● **Stated task**: Only the lines from the start of the data through the line containing "# crate depth" should be written out, exactly as they are, with both ends included and the pictures left out.

● **Collected data**:
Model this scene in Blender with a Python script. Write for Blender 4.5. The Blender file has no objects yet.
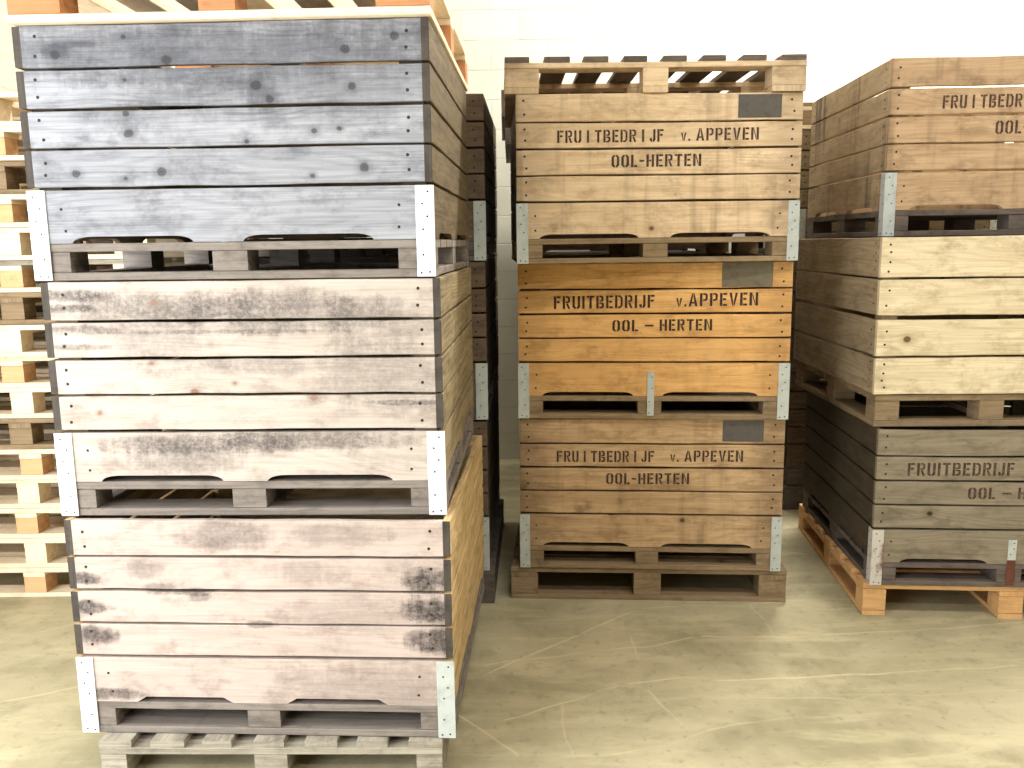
import bpy, math, random
from mathutils import Vector, Matrix
C = bpy.context.scene
COL = C.collection
rng = random.Random(7)
PI = math.pi
CW = 1.15            # crate width
CD = 1.138           # crate depth

# ------------------------------------------------------------------ node helpers
class NT:
    def __init__(s, name):
        s.m = bpy.data.materials.new(name); s.m.use_nodes = True
        s.t = s.m.node_tree; s.t.nodes.clear()
        s.out = s.t.nodes.new('ShaderNodeOutputMaterial')
        s.b = s.t.nodes.new('ShaderNodeBsdfPrincipled')
        s.t.links.new(s.b.outputs[0], s.out.inputs[0])
    def n(s, typ, **kw):
        nd = s.t.nodes.new(typ)
        for k, v in kw.items(): setattr(nd, k, v)
        return nd
    def link(s, a, b): s.t.links.new(a, b)
    def put(s, sock, v):
        if hasattr(v, 'is_linked'): s.link(v, sock)
        else: sock.default_value = v
    def math(s, op, a, b=0.0, c=0.0, clamp=False):
        nd = s.n('ShaderNodeMath', operation=op, use_clamp=clamp)
        for i, v in enumerate((a, b, c)): s.put(nd.inputs[i], v)
        return nd.outputs[0]
    def vmath(s, op, a, b=None):
        nd = s.n('ShaderNodeVectorMath', operation=op)
        s.put(nd.inputs[0], a)
        if b is not None: s.put(nd.inputs[1], b)
        return nd
    def noise(s, vec, scale=1.0, detail=3, rough=.55, dist=0.0):
        nd = s.n('ShaderNodeTexNoise'); s.link(vec, nd.inputs['Vector'])
        nd.inputs['Scale'].default_value = scale; nd.inputs['Detail'].default_value = detail
        nd.inputs['Roughness'].default_value = rough; nd.inputs['Distortion'].default_value = dist
        return nd.outputs[0]
    def rng(s, v, a, b, c=0.0, d=1.0, smooth=True):
        nd = s.n('ShaderNodeMapRange'); nd.interpolation_type = 'SMOOTHSTEP' if smooth else 'LINEAR'
        s.put(nd.inputs[0], v)
        for i, x in enumerate((a, b, c, d)): nd.inputs[i+1].default_value = x
        return nd.outputs[0]
    def mix(s, f, a, b, mode='MIX'):
        nd = s.n('ShaderNodeMix', data_type='RGBA', blend_type=mode)
        s.put(nd.inputs[0], f)
        for i, v in ((6, a), (7, b)):
            if hasattr(v, 'is_linked'): s.link(v, nd.inputs[i])
            else: nd.inputs[i].default_value = (*v, 1) if len(v) == 3 else v
        return nd.outputs[2]
    def scale(s, vec, sx, sy, sz):
        return s.vmath('MULTIPLY', vec, (sx, sy, sz)).outputs[0]

def lin(r, g, b):
    f = lambda c: ((c/255+.055)/1.055)**2.4 if c/255 > .04045 else c/255/12.92
    return (f(r), f(g), f(b))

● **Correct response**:
Model this scene in Blender with a Python script. Write for Blender 4.5. The Blender file has no objects yet.
import bpy, math, random
from mathutils import Vector, Matrix
C = bpy.context.scene
COL = C.collection
rng = random.Random(7)
PI = math.pi
CW = 1.15            # crate width
CD = 1.138           # crate depth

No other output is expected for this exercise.